Pesquisa aponta semelhanças entre processos de posse de escravos e terras no Brasil

Estudo se baseou na leitura de 88 processos jurídicos do século 19 para extrair conclusão

Quadro de Jean Baptiste Debret (1826)

A pesquisadora Mariana Armond Dias Paes é responsável pela análise de processos da segunda metade do século 19 envolvendo a posse de terras e escravos no Brasil. A junção dos dois “recursos”, considerados os maiores da época, é novidade no país. “Apesar de juridicamente, a regulamentação da propriedade escrava e da fundiária serem muito parecidas, a historiografia, ou trabalha só com a escravidão ou só com a terra. Achei que seria interessante analisar as duas juntas”, explica.

Mariana se baseou em processos da área entre 1835 e 1889 do Tribunal da Relação do Rio de Janeiro (TRRJ). “Os institutos jurídicos que regulavam essas ações eram praticamente os mesmos.
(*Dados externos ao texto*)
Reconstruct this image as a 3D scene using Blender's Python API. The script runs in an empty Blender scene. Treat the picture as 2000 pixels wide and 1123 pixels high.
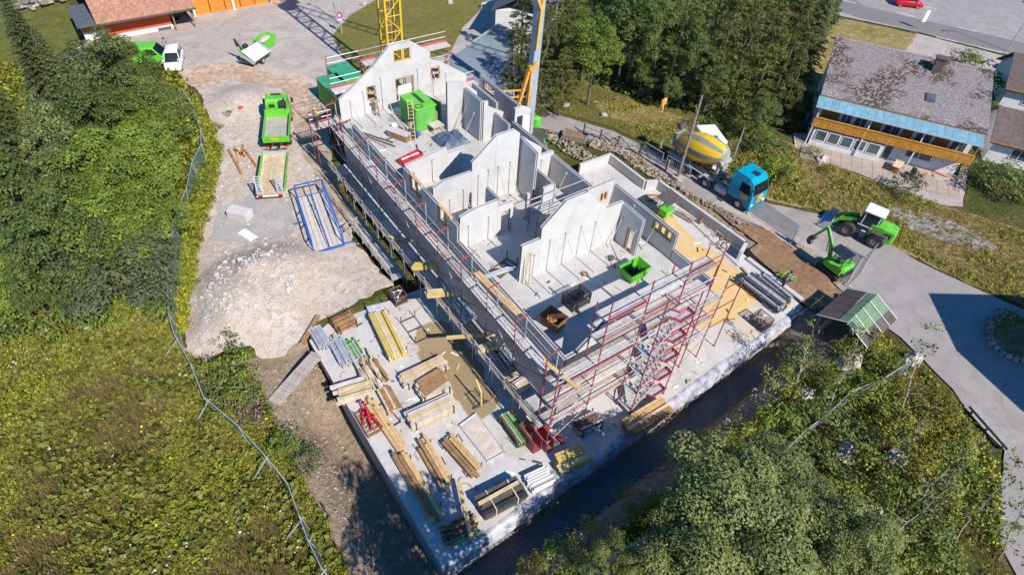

Quando comecei a fazer a pesquisa de arquivo com processos judiciais, tive mais certeza disso”, explicou, se referindo às similaridades entre a forma como as propriedades de escravos e terras eram tratadas.

A tese da doutoranda tem por base a leitura de 88 processos, que mostram como a relação de posse desses recursos, na prática, era mais complexa do que costumam apontar estudos baseados exclusivamente na análise da letra da lei. A pesquisa demonstra como a legislação e os textos jurídicos eram constantemente ressignificados na prática cotidiana do judiciário. Nos casos analisados foram encontradas situações em que as partes tentavam comprovar que eram donas de terras ou escravos através de documentos de documentos cuja legitimidade probatória estava ainda em aberto, como escrituras ou comprovantes de compra e venda, abrindo espaço para diferentes disputas de interpretações no judiciário.

A dificuldade para regulamentar as propriedades ainda abria precedentes para a posse ilegal desses patrimônios. Ao longo do século 19, a situação passou a ser regularizada através da implementação do conceito de título de propriedade – formas que passaram a ser consideradas legítimas para comprovar a posse.

A doutoranda está realizando parte da pesquisa no Instituto Max-Planck para a História do Direito Europeu, na cidade de Frankfurt. A doutoranda, que está no último ano da pesquisa, já possui um passado com a temática. Mariana pesquisou sobre a relação entre direito e escravidão durante a graduação em Direito na Universidade Federal de Minas Gerais (UFMG) em uma iniciação científica. Já no mestrado na Faculdade de Direito (FD) da USP, estudou a personalidade jurídica do escravos enquanto sujeitos de direito perante o ordenamento e agora, partiu para a personalidade enquanto propriedade.